Leave out the pictures and repeat exactly the lines between the one containing "Build this scene" and the one containing "scene.camera = cam", inclusive.

(Data items)
____

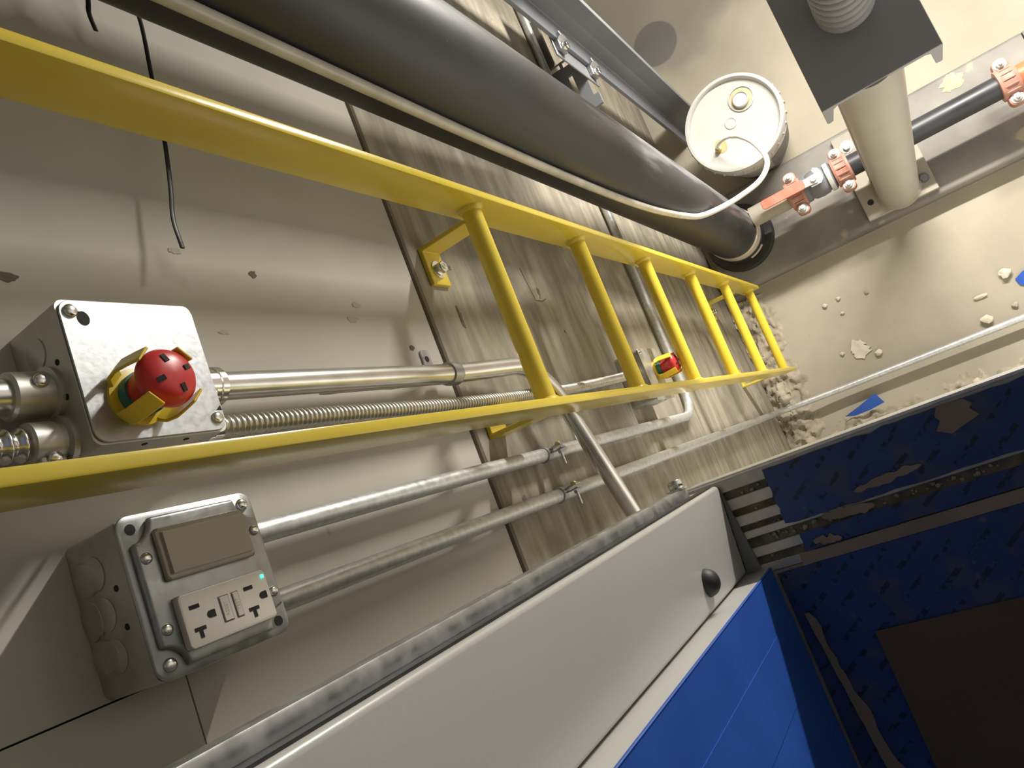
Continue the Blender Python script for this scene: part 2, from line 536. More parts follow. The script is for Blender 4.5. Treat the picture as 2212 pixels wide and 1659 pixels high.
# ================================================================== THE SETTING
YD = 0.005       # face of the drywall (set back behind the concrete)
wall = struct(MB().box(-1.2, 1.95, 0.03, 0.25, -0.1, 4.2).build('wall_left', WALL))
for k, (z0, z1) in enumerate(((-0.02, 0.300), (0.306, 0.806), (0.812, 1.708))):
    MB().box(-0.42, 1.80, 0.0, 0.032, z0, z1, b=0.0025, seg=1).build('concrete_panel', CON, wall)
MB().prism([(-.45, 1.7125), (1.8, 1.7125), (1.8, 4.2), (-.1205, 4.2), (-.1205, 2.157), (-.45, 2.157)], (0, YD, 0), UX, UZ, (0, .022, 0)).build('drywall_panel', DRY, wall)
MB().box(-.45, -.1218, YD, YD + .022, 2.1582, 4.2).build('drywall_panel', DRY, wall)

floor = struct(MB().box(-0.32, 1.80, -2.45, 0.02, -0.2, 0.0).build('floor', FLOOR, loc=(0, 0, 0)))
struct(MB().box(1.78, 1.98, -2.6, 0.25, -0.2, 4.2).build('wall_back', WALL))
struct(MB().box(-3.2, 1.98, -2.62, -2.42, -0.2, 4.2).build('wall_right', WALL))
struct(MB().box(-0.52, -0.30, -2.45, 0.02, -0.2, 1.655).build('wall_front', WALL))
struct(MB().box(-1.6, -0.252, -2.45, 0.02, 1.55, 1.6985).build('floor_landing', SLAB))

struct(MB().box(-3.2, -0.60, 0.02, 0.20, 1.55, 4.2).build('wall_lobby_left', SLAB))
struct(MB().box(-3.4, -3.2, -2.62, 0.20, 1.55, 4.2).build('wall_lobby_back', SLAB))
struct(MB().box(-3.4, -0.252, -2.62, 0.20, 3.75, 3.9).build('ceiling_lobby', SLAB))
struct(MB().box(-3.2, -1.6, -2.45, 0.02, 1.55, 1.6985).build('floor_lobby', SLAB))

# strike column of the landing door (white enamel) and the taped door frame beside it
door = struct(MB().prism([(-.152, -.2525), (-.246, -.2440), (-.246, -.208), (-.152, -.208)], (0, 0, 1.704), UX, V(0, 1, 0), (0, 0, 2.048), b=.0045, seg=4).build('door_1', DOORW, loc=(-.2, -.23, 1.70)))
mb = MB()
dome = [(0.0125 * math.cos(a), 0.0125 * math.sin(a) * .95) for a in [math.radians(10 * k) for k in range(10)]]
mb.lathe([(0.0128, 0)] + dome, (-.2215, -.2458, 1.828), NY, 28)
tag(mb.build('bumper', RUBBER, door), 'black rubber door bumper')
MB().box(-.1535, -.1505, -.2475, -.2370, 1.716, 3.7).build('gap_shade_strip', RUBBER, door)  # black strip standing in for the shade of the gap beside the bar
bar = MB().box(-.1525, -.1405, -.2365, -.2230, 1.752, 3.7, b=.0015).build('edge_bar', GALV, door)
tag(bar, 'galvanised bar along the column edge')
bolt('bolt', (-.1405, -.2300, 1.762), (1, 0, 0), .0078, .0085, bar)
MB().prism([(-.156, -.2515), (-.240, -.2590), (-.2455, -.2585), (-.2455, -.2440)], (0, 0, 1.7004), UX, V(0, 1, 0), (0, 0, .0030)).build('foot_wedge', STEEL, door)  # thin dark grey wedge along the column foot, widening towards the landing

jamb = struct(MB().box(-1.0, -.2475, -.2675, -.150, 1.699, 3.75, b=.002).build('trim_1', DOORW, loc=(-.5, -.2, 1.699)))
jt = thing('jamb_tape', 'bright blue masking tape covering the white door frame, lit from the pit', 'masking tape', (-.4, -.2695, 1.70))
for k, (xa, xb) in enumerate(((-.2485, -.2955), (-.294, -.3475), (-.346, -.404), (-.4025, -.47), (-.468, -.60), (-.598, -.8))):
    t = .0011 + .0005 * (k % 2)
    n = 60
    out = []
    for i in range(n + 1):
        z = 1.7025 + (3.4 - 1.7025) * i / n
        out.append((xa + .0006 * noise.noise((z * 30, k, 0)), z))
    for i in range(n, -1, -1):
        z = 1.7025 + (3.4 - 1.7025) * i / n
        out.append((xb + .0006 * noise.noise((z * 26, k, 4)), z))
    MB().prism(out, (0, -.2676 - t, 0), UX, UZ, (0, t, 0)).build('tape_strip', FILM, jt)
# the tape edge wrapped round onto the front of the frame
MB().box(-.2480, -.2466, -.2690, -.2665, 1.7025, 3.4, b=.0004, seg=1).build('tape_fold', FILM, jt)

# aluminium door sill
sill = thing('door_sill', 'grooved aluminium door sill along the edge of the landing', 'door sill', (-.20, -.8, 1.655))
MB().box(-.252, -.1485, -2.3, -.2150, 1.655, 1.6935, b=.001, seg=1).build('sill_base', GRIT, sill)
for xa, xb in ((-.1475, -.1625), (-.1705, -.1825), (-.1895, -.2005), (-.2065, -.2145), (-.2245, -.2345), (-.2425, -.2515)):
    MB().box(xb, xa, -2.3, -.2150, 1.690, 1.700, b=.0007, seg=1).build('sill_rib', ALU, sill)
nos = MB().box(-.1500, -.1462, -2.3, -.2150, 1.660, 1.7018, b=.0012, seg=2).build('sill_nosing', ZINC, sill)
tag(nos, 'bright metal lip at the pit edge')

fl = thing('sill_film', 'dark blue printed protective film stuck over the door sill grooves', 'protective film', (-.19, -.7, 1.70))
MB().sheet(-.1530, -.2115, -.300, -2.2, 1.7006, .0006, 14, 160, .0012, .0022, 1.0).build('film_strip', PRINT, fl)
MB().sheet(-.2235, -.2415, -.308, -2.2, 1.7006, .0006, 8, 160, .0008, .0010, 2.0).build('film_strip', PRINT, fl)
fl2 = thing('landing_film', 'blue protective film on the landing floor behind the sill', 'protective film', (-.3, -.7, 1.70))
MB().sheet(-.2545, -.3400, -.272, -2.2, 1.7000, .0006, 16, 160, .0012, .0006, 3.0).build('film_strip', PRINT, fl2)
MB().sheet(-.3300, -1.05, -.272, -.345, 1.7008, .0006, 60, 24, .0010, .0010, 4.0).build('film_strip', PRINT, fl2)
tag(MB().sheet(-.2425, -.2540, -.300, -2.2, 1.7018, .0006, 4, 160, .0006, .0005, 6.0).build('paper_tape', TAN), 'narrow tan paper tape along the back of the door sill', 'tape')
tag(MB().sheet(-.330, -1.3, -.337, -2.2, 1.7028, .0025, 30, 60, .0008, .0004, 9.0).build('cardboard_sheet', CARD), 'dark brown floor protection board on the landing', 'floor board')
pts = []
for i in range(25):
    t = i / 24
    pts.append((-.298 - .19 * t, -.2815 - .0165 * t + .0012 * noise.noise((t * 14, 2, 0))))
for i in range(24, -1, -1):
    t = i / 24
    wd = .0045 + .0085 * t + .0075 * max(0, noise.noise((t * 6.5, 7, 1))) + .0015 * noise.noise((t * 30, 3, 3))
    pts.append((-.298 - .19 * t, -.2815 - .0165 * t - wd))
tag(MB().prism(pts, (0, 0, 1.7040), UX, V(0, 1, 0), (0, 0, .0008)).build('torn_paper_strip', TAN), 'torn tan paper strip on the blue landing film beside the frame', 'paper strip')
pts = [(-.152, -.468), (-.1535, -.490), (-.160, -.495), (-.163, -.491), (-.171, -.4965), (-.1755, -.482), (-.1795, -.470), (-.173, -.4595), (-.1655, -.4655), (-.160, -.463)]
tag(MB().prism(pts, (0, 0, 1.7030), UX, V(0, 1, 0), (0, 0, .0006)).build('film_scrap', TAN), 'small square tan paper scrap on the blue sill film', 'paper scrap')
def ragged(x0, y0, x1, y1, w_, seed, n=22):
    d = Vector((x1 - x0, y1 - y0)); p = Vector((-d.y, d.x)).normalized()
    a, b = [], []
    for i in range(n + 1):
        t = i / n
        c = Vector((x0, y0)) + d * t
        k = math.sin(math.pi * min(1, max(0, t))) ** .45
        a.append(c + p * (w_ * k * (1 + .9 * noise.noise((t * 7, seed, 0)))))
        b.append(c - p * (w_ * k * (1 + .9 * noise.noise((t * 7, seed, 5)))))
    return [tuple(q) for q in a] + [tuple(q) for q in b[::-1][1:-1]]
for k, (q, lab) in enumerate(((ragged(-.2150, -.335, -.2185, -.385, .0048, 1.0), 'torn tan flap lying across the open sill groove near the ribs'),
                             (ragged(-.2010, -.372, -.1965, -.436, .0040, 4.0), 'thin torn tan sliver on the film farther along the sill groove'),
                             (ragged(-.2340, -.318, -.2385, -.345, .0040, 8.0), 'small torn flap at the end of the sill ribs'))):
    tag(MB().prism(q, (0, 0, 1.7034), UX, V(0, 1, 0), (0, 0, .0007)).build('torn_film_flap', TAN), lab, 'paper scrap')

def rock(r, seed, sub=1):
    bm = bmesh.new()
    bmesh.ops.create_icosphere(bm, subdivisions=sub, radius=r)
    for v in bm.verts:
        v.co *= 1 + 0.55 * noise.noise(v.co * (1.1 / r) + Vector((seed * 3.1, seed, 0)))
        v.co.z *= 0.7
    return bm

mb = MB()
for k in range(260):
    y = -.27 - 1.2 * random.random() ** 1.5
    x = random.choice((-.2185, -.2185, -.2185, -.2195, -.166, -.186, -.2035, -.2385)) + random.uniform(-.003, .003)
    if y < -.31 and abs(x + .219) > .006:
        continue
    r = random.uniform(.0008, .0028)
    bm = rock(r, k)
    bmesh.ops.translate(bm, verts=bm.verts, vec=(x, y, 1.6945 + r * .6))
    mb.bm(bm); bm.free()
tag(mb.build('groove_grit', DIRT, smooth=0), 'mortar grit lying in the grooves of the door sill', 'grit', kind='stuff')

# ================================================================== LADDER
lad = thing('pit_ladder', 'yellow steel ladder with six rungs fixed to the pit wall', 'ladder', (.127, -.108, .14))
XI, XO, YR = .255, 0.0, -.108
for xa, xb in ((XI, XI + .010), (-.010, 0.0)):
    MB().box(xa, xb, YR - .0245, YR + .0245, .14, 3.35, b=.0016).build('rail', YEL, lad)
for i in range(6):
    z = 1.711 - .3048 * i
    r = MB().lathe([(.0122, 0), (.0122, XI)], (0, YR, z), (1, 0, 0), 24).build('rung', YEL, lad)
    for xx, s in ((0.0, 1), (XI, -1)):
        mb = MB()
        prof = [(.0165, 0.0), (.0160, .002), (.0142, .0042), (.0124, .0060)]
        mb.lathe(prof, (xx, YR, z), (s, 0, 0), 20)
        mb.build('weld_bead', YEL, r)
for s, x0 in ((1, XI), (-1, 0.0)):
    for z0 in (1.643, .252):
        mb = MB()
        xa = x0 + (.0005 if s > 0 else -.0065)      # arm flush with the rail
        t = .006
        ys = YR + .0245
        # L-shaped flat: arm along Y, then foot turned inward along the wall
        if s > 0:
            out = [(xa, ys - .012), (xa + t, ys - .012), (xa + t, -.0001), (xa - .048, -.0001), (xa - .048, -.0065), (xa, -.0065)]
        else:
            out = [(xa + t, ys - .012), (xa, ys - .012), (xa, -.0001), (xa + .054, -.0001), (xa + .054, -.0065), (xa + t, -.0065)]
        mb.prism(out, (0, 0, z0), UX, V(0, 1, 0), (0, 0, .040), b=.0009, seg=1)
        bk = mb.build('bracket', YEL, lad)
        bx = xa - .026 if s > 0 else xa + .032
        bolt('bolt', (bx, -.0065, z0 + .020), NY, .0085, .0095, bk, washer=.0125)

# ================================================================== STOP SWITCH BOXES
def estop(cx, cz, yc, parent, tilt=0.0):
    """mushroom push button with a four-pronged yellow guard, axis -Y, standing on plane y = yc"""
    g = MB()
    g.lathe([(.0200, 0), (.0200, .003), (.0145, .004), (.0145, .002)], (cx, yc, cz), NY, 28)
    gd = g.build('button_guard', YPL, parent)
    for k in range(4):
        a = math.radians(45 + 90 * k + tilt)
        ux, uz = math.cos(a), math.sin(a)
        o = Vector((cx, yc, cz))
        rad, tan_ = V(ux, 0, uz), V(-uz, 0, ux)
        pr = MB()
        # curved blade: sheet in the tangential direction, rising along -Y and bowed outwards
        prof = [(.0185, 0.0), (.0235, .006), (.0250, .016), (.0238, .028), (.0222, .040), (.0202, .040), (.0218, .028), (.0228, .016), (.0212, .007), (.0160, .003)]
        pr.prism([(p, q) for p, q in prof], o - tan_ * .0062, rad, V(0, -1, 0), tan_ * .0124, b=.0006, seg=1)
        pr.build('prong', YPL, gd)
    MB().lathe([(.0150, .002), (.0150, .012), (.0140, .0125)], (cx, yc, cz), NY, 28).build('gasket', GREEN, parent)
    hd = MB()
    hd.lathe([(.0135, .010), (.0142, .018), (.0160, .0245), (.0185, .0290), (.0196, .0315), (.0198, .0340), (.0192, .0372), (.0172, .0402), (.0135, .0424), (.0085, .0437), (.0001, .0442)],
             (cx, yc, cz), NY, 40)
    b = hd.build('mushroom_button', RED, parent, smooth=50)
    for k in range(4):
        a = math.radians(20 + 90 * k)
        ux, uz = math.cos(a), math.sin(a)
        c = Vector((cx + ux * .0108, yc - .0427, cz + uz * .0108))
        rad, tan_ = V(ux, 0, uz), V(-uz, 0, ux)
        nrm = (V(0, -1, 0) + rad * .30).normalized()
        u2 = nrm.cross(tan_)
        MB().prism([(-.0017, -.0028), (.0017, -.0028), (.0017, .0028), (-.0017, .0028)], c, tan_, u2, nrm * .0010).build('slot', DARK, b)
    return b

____

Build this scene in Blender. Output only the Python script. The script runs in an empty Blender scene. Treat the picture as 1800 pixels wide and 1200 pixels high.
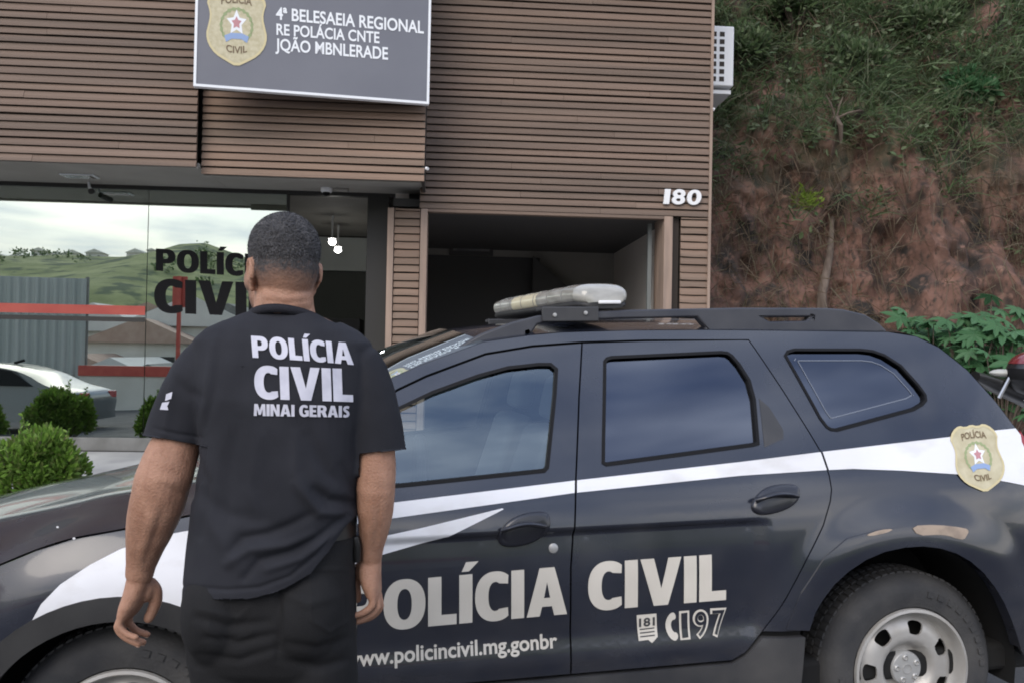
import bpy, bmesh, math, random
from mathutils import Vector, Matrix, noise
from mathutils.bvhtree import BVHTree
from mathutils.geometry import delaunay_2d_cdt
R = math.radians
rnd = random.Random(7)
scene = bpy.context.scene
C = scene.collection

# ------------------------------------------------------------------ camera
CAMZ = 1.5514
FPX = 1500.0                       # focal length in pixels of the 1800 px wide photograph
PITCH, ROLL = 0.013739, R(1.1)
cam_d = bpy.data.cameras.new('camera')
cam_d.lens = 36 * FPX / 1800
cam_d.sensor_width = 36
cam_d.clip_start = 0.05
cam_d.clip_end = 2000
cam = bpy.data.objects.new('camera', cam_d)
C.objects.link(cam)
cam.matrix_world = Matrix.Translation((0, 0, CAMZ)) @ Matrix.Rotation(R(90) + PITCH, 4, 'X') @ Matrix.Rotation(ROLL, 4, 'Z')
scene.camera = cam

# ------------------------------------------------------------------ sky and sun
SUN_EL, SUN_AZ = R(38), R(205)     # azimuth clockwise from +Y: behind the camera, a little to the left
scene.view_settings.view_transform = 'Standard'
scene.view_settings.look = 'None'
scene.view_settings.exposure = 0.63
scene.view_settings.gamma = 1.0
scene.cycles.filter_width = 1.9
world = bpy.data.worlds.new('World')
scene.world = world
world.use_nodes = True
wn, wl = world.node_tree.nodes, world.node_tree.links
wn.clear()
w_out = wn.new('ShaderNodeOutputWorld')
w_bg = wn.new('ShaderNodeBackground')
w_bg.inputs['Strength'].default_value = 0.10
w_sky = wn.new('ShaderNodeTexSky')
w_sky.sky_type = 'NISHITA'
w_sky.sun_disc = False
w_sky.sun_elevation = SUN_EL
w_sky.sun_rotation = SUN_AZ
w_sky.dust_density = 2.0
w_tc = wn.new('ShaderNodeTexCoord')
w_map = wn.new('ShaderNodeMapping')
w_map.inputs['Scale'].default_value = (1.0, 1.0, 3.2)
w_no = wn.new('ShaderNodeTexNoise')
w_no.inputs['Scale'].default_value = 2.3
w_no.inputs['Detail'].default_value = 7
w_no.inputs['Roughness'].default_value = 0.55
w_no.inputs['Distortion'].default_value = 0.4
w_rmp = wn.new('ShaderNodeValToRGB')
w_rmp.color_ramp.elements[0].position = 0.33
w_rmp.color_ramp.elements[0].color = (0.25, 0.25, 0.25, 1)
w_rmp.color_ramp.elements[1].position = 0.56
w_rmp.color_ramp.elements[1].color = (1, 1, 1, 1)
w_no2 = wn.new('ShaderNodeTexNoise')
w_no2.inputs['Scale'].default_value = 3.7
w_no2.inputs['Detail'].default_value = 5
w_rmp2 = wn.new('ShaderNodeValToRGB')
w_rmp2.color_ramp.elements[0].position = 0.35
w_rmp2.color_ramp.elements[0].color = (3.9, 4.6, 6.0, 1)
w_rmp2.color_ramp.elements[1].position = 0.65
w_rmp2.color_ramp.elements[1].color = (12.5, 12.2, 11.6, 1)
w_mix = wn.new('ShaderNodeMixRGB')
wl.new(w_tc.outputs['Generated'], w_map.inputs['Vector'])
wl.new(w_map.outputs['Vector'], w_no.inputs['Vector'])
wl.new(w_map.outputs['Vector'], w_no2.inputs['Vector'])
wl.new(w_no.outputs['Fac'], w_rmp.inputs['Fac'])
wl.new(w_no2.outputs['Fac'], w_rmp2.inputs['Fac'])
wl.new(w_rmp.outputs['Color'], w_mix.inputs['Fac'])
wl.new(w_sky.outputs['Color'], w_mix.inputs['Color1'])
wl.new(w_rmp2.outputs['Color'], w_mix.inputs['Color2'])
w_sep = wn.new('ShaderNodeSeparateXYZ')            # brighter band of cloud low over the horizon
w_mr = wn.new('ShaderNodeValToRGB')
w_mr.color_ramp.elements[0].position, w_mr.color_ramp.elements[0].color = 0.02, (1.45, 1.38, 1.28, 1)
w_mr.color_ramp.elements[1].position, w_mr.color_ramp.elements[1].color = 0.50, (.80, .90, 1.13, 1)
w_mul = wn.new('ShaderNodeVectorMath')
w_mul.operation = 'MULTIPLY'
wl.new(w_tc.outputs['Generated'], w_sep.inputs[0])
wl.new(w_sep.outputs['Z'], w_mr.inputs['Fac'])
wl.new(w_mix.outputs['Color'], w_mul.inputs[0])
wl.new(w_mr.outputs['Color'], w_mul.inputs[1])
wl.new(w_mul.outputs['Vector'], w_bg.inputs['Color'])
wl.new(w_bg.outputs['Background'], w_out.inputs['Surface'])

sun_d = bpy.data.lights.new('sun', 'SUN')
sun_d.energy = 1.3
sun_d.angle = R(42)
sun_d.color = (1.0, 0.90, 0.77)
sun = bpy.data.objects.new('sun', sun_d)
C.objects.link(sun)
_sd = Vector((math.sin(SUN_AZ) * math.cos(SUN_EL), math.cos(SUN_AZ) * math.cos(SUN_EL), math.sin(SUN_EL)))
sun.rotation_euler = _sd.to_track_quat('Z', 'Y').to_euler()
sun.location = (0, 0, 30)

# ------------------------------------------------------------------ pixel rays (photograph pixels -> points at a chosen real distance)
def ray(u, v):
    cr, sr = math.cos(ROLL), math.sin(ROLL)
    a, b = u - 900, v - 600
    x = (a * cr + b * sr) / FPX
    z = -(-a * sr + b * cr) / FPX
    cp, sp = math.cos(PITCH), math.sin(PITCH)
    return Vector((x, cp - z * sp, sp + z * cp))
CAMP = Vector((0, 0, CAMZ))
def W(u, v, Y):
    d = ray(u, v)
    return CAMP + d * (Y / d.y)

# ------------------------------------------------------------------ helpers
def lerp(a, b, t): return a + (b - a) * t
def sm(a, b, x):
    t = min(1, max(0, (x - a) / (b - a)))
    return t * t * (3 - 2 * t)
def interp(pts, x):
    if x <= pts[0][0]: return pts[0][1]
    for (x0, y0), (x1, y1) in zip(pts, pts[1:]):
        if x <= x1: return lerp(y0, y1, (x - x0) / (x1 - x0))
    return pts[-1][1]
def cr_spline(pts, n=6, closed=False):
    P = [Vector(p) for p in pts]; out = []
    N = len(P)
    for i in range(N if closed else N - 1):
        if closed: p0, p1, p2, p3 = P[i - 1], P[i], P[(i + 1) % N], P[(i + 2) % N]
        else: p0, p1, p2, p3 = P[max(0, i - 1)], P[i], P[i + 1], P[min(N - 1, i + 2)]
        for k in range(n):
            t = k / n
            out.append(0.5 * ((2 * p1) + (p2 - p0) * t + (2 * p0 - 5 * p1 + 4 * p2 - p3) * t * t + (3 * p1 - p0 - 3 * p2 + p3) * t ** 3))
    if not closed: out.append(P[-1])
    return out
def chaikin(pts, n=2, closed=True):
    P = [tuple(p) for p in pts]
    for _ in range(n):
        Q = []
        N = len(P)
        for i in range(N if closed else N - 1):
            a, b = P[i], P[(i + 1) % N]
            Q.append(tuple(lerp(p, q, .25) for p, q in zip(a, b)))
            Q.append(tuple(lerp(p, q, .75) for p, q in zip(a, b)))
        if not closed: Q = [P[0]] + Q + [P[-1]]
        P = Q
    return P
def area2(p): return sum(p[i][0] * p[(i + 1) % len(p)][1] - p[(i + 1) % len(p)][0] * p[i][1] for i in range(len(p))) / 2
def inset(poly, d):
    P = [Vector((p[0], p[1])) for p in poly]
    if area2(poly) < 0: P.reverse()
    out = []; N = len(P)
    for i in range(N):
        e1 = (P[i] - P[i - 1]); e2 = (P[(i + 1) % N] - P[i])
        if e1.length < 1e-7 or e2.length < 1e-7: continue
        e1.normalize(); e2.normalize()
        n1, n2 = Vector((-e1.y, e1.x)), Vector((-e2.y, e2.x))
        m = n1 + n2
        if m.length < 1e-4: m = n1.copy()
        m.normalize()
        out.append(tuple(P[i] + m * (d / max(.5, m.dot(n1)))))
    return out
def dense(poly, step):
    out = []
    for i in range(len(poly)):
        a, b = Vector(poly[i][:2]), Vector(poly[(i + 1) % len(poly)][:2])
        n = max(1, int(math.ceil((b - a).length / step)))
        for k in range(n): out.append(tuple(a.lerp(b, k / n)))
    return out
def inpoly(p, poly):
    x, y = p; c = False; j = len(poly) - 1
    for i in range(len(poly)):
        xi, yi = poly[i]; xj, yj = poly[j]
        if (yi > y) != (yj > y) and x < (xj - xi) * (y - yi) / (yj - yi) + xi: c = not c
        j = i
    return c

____

### Solved exercise
Build this scene in Blender. Output only the Python script. The script runs in an empty Blender scene. Treat the picture as 1800 pixels wide and 1200 pixels high.
import bpy, bmesh, math, random
from mathutils import Vector, Matrix, noise
from mathutils.bvhtree import BVHTree
from mathutils.geometry import delaunay_2d_cdt
R = math.radians
rnd = random.Random(7)
scene = bpy.context.scene
C = scene.collection

# ------------------------------------------------------------------ camera
CAMZ = 1.5514
FPX = 1500.0                       # focal length in pixels of the 1800 px wide photograph
PITCH, ROLL = 0.013739, R(1.1)
cam_d = bpy.data.cameras.new('camera')
cam_d.lens = 36 * FPX / 1800
cam_d.sensor_width = 36
cam_d.clip_start = 0.05
cam_d.clip_end = 2000
cam = bpy.data.objects.new('camera', cam_d)
C.objects.link(cam)
cam.matrix_world = Matrix.Translation((0, 0, CAMZ)) @ Matrix.Rotation(R(90) + PITCH, 4, 'X') @ Matrix.Rotation(ROLL, 4, 'Z')
scene.camera = cam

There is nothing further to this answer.